Goal of the exercise: All of the lines below are to be printed again exactly; images are excluded from the output.

Provided data:
<<<<

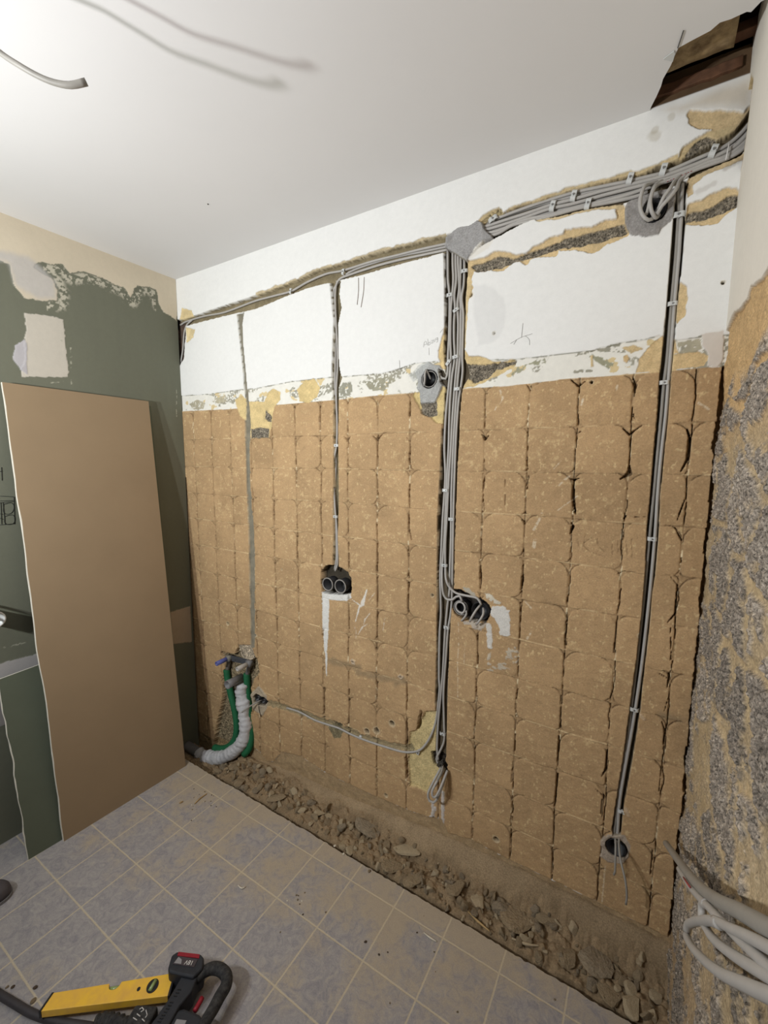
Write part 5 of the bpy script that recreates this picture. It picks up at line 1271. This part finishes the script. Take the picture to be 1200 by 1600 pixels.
marks('pencil_sign', [crop(640, 340, 6, [(1062, 990), (1055, 1060), (1048, 1125)]), crop(640, 340, 6, [(945, 1180), (1040, 1125), (1150, 1088)]), crop(640, 340, 6, [(1085, 1110), (1120, 1140), (1125, 1195)]), crop(640, 340, 6, [(1000, 1150), (975, 1190)])], m_pen, back, 0.0005, label='pencilled cross with a curved tail')
marks('marker_lines', [[(560, 434), (560, 455), (558, 476)], [(569, 433), (568, 455), (564, 480)]], plain('brown_scratch', (120, 100, 80), .8, .1, 30, 0), back, 0.0010, label='two short dark scratches')
marks('pencil_mark', [[(624, 563), (625, 580)], [(620, 578), (628, 575)]], m_pen, back, 0.0006)
cA = lambda pts: crop(0, 730, 4.324, pts)
marks('marker_sketch', [cA([(0, 195), (90, 200)]), cA([(0, 228), (92, 225)]), cA([(0, 240), (95, 232)]), cA([(20, 240), (35, 385)]), cA([(95, 200), (100, 385)]), cA([(0, 390), (100, 382)]), cA([(25, 250), (85, 245), (82, 305), (30, 312), (25, 250)]), cA([(32, 332), (90, 325), (92, 378), (38, 382), (32, 332)]), cA([(5, 240), (12, 385)]), cA([(10, 0), (14, 90)]), cA([(0, 30), (16, 26)]), cA([(0, 315), (20, 318)]), cA([(0, 345), (22, 352)])], m_pen2, left, 0.0011, 'left', 'black marker sketch of a cabinet')

# ------------------------------------------------------------------ spirit level
m_yel = plain('yellow_lacquer', (250, 200, 66), 0.45, 0.06, 30, 0.08, spec=0.5, col2=(236, 184, 84))
m_vial = plain('vial_liquid', (150, 170, 110), 0.15, 0.05, 20, 0, spec=0.8)
ZL = 0.052
A_, B_2, C_, D_ = [Vector(hit(a, b_, 2, ZL)) for a, b_ in ((84, 1551), (272, 1520), (262, 1556), (64, 1580))]
root = empty('spirit_level', tuple((A_ + B_2 + C_ + D_) / 4 - Vector((0, 0, 0.03))), 'yellow spirit level lying flat with one end on the black power tool', 'spirit level')
def lp(u, v_, z=0.0):      # u along the level, v across from far to near side
    p = (A_ * (1 - u) + B_2 * u) * (1 - v_) + (D_ * (1 - u) + C_ * u) * v_
    return p + Vector((0, 0, z))
prof = [lp(0, 1), lp(0, 0), lp(0.455, 0), lp(0.462, 0.18), lp(0.475, 0.30), lp(0.500, 0.36), lp(0.530, 0.34), lp(0.548, 0.22), lp(0.556, 0), lp(1, 0), lp(1, 1)]
bm = bmesh.new(); prism(bm, [tuple(p) for p in prof], (0, 0, -0.023)); bevel(from_bm('rail', bm, m_yel, root, False), 0.0012)
bm = bmesh.new(); tube(bm, [lp(0.462, 0.16, -0.011), lp(0.552, 0.16, -0.011)], 0.006, 12); from_bm('middle_vial', bm, m_vial, root)
def disc(bm, u, v_, ru, rv, z, n=24):
    vs = [bm.verts.new(lp(u + ru * math.cos(2 * math.pi * k / n), v_ + rv * math.sin(2 * math.pi * k / n), z)) for k in range(n)]
    vb = [bm.verts.new(v.co - Vector((0, 0, 0.002))) for v in vs]
    bm.faces.new(vs)
    for k in range(n): bm.faces.new((vs[k], vb[k], vb[(k + 1) % n], vs[(k + 1) % n]))
bm = bmesh.new(); disc(bm, 0.845, 0.47, 0.048, 0.33, 0.0012); from_bm('end_vial_window', bm, m_blk, root, False)['label'] = 'black window of the end vial'
bm = bmesh.new(); tube(bm, [lp(0.835, 0.70, 0.0015), lp(0.858, 0.24, 0.0015)], 0.0055, 12); from_bm('end_vial', bm, m_vial, root)
bm = bmesh.new(); disc(bm, 0.733, 0.52, 0.014, 0.10, 0.0008); from_bm('hanging_hole', bm, m_blk, root, False)['label'] = 'dark hanging hole'
for u, nm in ((-0.008, 'end_cap'), (1.008, 'end_cap')):
    bm = bmesh.new(); prism(bm, [tuple(lp(u - 0.008, -0.02, 0.0008)), tuple(lp(u + 0.008, -0.02, 0.0008)), tuple(lp(u + 0.008, 1.02, 0.0008)), tuple(lp(u - 0.008, 1.02, 0.0008))], (0, 0, -0.0245)); from_bm(nm, bm, m_blk, root, False)

# ------------------------------------------------------------------ cordless power tool on the floor
m_tool = plain('tool_housing', (46, 48, 54), 0.6, 0.12, 60, 0.15)
m_tool2 = plain('tool_rubber', (34, 34, 36), 0.8, 0.15, 90, 0.3, col2=(70, 68, 66))
m_toolred = plain('tool_red', (150, 34, 48), 0.5, 0.05, 30, 0.05)
m_lab = plain('label_grey', (150, 148, 150), 0.5, 0.05, 30, 0)
m_text = plain('label_white', (224, 220, 216), 0.5, 0.02, 30, 0)
root = empty('rotary_hammer', tuple(hit(285, 1560, 2, 0.0)), 'black battery power tool with red battery stripe and loop handle on the floor', 'power tool')
def fp(a, b_, z): return Vector(hit(a, b_, 2, z))
def block(name, pxs, z1, z0, mat, par, bev=0.006, lab=None):
    bm = bmesh.new(); top = [fp(a, b_, z1) for a, b_ in pxs]
    prism(bm, [tuple(p) for p in top], (0, 0, z0 - z1)); o = from_bm(name, bm, mat, par, False)
    if bev: bevel(o, bev, 3)
    if lab: o['label'] = lab
    return o
bat = block('battery', [(262, 1513), (268, 1492), (277, 1486), (314, 1490), (319, 1496), (317, 1512), (302, 1527), (264, 1519)], 0.085, 0.012, m_tool, root, 0.006)
block('battery_stripe', [(279, 1487), (312, 1491), (311, 1497), (277, 1493)], 0.0872, 0.083, m_toolred, bat, 0, 'red stripe')
block('battery_label', [(276, 1498), (280, 1494), (309, 1499), (303, 1511), (270, 1506)], 0.0868, 0.083, plain('label_dark', (74, 66, 70), .5, .05, 30, 0), bat, 0, 'dark label plate')
block('battery_mark', [(272, 1504.5), (279, 1495), (284, 1499), (283, 1506)], 0.0876, 0.085, m_lab, bat, 0, 'grey wedge')
# upside-down voltage print
tcv = bpy.data.curves.new('battery_text', 'FONT'); tcv.body = '18V'; tcv.size = 0.017; tcv.extrude = 0.0004; tcv.align_x = 'CENTER'; tcv.align_y = 'CENTER'; tcv.materials.append(m_text)
to = bpy.data.objects.new('battery_text', tcv); a, b_ = fp(303, 1504.5, 0.0884), fp(288, 1503, 0.0884); ang = math.atan2((b_ - a).y, (b_ - a).x)
to.location = (a + b_) / 2 - Vector(base_of(bat)); to.rotation_euler = (0, 0, ang); link(to, bat)
dg = bpy.context.evaluated_depsgraph_get(); tm = bpy.data.meshes.new_from_object(to.evaluated_get(dg)); COL.objects.unlink(to); loc_, rot_ = to.location.copy(), to.rotation_euler.copy(); bpy.data.objects.remove(to)
to = bpy.data.objects.new('battery_text', tm); to.location = loc_; to.rotation_euler = rot_; link(to, bat); to['label'] = 'white print 18V'
spine = block('housing', [(284, 1524), (302, 1528), (311, 1520), (300, 1548), (280, 1572), (262, 1604), (240, 1625), (222, 1618), (244, 1588), (262, 1562), (272, 1545)], 0.075, 0.018, m_tool, root, 0.008)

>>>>

The reply:
Write part 5 of the bpy script that recreates this picture. It picks up at line 1271. This part finishes the script. Take the picture to be 1200 by 1600 pixels.
marks('pencil_sign', [crop(640, 340, 6, [(1062, 990), (1055, 1060), (1048, 1125)]), crop(640, 340, 6, [(945, 1180), (1040, 1125), (1150, 1088)]), crop(640, 340, 6, [(1085, 1110), (1120, 1140), (1125, 1195)]), crop(640, 340, 6, [(1000, 1150), (975, 1190)])], m_pen, back, 0.0005, label='pencilled cross with a curved tail')
marks('marker_lines', [[(560, 434), (560, 455), (558, 476)], [(569, 433), (568, 455), (564, 480)]], plain('brown_scratch', (120, 100, 80), .8, .1, 30, 0), back, 0.0010, label='two short dark scratches')
marks('pencil_mark', [[(624, 563), (625, 580)], [(620, 578), (628, 575)]], m_pen, back, 0.0006)
cA = lambda pts: crop(0, 730, 4.324, pts)
marks('marker_sketch', [cA([(0, 195), (90, 200)]), cA([(0, 228), (92, 225)]), cA([(0, 240), (95, 232)]), cA([(20, 240), (35, 385)]), cA([(95, 200), (100, 385)]), cA([(0, 390), (100, 382)]), cA([(25, 250), (85, 245), (82, 305), (30, 312), (25, 250)]), cA([(32, 332), (90, 325), (92, 378), (38, 382), (32, 332)]), cA([(5, 240), (12, 385)]), cA([(10, 0), (14, 90)]), cA([(0, 30), (16, 26)]), cA([(0, 315), (20, 318)]), cA([(0, 345), (22, 352)])], m_pen2, left, 0.0011, 'left', 'black marker sketch of a cabinet')

# ------------------------------------------------------------------ spirit level
m_yel = plain('yellow_lacquer', (250, 200, 66), 0.45, 0.06, 30, 0.08, spec=0.5, col2=(236, 184, 84))
m_vial = plain('vial_liquid', (150, 170, 110), 0.15, 0.05, 20, 0, spec=0.8)
ZL = 0.052
A_, B_2, C_, D_ = [Vector(hit(a, b_, 2, ZL)) for a, b_ in ((84, 1551), (272, 1520), (262, 1556), (64, 1580))]
root = empty('spirit_level', tuple((A_ + B_2 + C_ + D_) / 4 - Vector((0, 0, 0.03))), 'yellow spirit level lying flat with one end on the black power tool', 'spirit level')
def lp(u, v_, z=0.0):      # u along the level, v across from far to near side
    p = (A_ * (1 - u) + B_2 * u) * (1 - v_) + (D_ * (1 - u) + C_ * u) * v_
    return p + Vector((0, 0, z))
prof = [lp(0, 1), lp(0, 0), lp(0.455, 0), lp(0.462, 0.18), lp(0.475, 0.30), lp(0.500, 0.36), lp(0.530, 0.34), lp(0.548, 0.22), lp(0.556, 0), lp(1, 0), lp(1, 1)]
bm = bmesh.new(); prism(bm, [tuple(p) for p in prof], (0, 0, -0.023)); bevel(from_bm('rail', bm, m_yel, root, False), 0.0012)
bm = bmesh.new(); tube(bm, [lp(0.462, 0.16, -0.011), lp(0.552, 0.16, -0.011)], 0.006, 12); from_bm('middle_vial', bm, m_vial, root)
def disc(bm, u, v_, ru, rv, z, n=24):
    vs = [bm.verts.new(lp(u + ru * math.cos(2 * math.pi * k / n), v_ + rv * math.sin(2 * math.pi * k / n), z)) for k in range(n)]
    vb = [bm.verts.new(v.co - Vector((0, 0, 0.002))) for v in vs]
    bm.faces.new(vs)
    for k in range(n): bm.faces.new((vs[k], vb[k], vb[(k + 1) % n], vs[(k + 1) % n]))
bm = bmesh.new(); disc(bm, 0.845, 0.47, 0.048, 0.33, 0.0012); from_bm('end_vial_window', bm, m_blk, root, False)['label'] = 'black window of the end vial'
bm = bmesh.new(); tube(bm, [lp(0.835, 0.70, 0.0015), lp(0.858, 0.24, 0.0015)], 0.0055, 12); from_bm('end_vial', bm, m_vial, root)
bm = bmesh.new(); disc(bm, 0.733, 0.52, 0.014, 0.10, 0.0008); from_bm('hanging_hole', bm, m_blk, root, False)['label'] = 'dark hanging hole'
for u, nm in ((-0.008, 'end_cap'), (1.008, 'end_cap')):
    bm = bmesh.new(); prism(bm, [tuple(lp(u - 0.008, -0.02, 0.0008)), tuple(lp(u + 0.008, -0.02, 0.0008)), tuple(lp(u + 0.008, 1.02, 0.0008)), tuple(lp(u - 0.008, 1.02, 0.0008))], (0, 0, -0.0245)); from_bm(nm, bm, m_blk, root, False)

# ------------------------------------------------------------------ cordless power tool on the floor
m_tool = plain('tool_housing', (46, 48, 54), 0.6, 0.12, 60, 0.15)
m_tool2 = plain('tool_rubber', (34, 34, 36), 0.8, 0.15, 90, 0.3, col2=(70, 68, 66))
m_toolred = plain('tool_red', (150, 34, 48), 0.5, 0.05, 30, 0.05)
m_lab = plain('label_grey', (150, 148, 150), 0.5, 0.05, 30, 0)
m_text = plain('label_white', (224, 220, 216), 0.5, 0.02, 30, 0)
root = empty('rotary_hammer', tuple(hit(285, 1560, 2, 0.0)), 'black battery power tool with red battery stripe and loop handle on the floor', 'power tool')
def fp(a, b_, z): return Vector(hit(a, b_, 2, z))
def block(name, pxs, z1, z0, mat, par, bev=0.006, lab=None):
    bm = bmesh.new(); top = [fp(a, b_, z1) for a, b_ in pxs]
    prism(bm, [tuple(p) for p in top], (0, 0, z0 - z1)); o = from_bm(name, bm, mat, par, False)
    if bev: bevel(o, bev, 3)
    if lab: o['label'] = lab
    return o
bat = block('battery', [(262, 1513), (268, 1492), (277, 1486), (314, 1490), (319, 1496), (317, 1512), (302, 1527), (264, 1519)], 0.085, 0.012, m_tool, root, 0.006)
block('battery_stripe', [(279, 1487), (312, 1491), (311, 1497), (277, 1493)], 0.0872, 0.083, m_toolred, bat, 0, 'red stripe')
block('battery_label', [(276, 1498), (280, 1494), (309, 1499), (303, 1511), (270, 1506)], 0.0868, 0.083, plain('label_dark', (74, 66, 70), .5, .05, 30, 0), bat, 0, 'dark label plate')
block('battery_mark', [(272, 1504.5), (279, 1495), (284, 1499), (283, 1506)], 0.0876, 0.085, m_lab, bat, 0, 'grey wedge')
# upside-down voltage print
tcv = bpy.data.curves.new('battery_text', 'FONT'); tcv.body = '18V'; tcv.size = 0.017; tcv.extrude = 0.0004; tcv.align_x = 'CENTER'; tcv.align_y = 'CENTER'; tcv.materials.append(m_text)
to = bpy.data.objects.new('battery_text', tcv); a, b_ = fp(303, 1504.5, 0.0884), fp(288, 1503, 0.0884); ang = math.atan2((b_ - a).y, (b_ - a).x)
to.location = (a + b_) / 2 - Vector(base_of(bat)); to.rotation_euler = (0, 0, ang); link(to, bat)
dg = bpy.context.evaluated_depsgraph_get(); tm = bpy.data.meshes.new_from_object(to.evaluated_get(dg)); COL.objects.unlink(to); loc_, rot_ = to.location.copy(), to.rotation_euler.copy(); bpy.data.objects.remove(to)
to = bpy.data.objects.new('battery_text', tm); to.location = loc_; to.rotation_euler = rot_; link(to, bat); to['label'] = 'white print 18V'
spine = block('housing', [(284, 1524), (302, 1528), (311, 1520), (300, 1548), (280, 1572), (262, 1604), (240, 1625), (222, 1618), (244, 1588), (262, 1562), (272, 1545)], 0.075, 0.018, m_tool, root, 0.008)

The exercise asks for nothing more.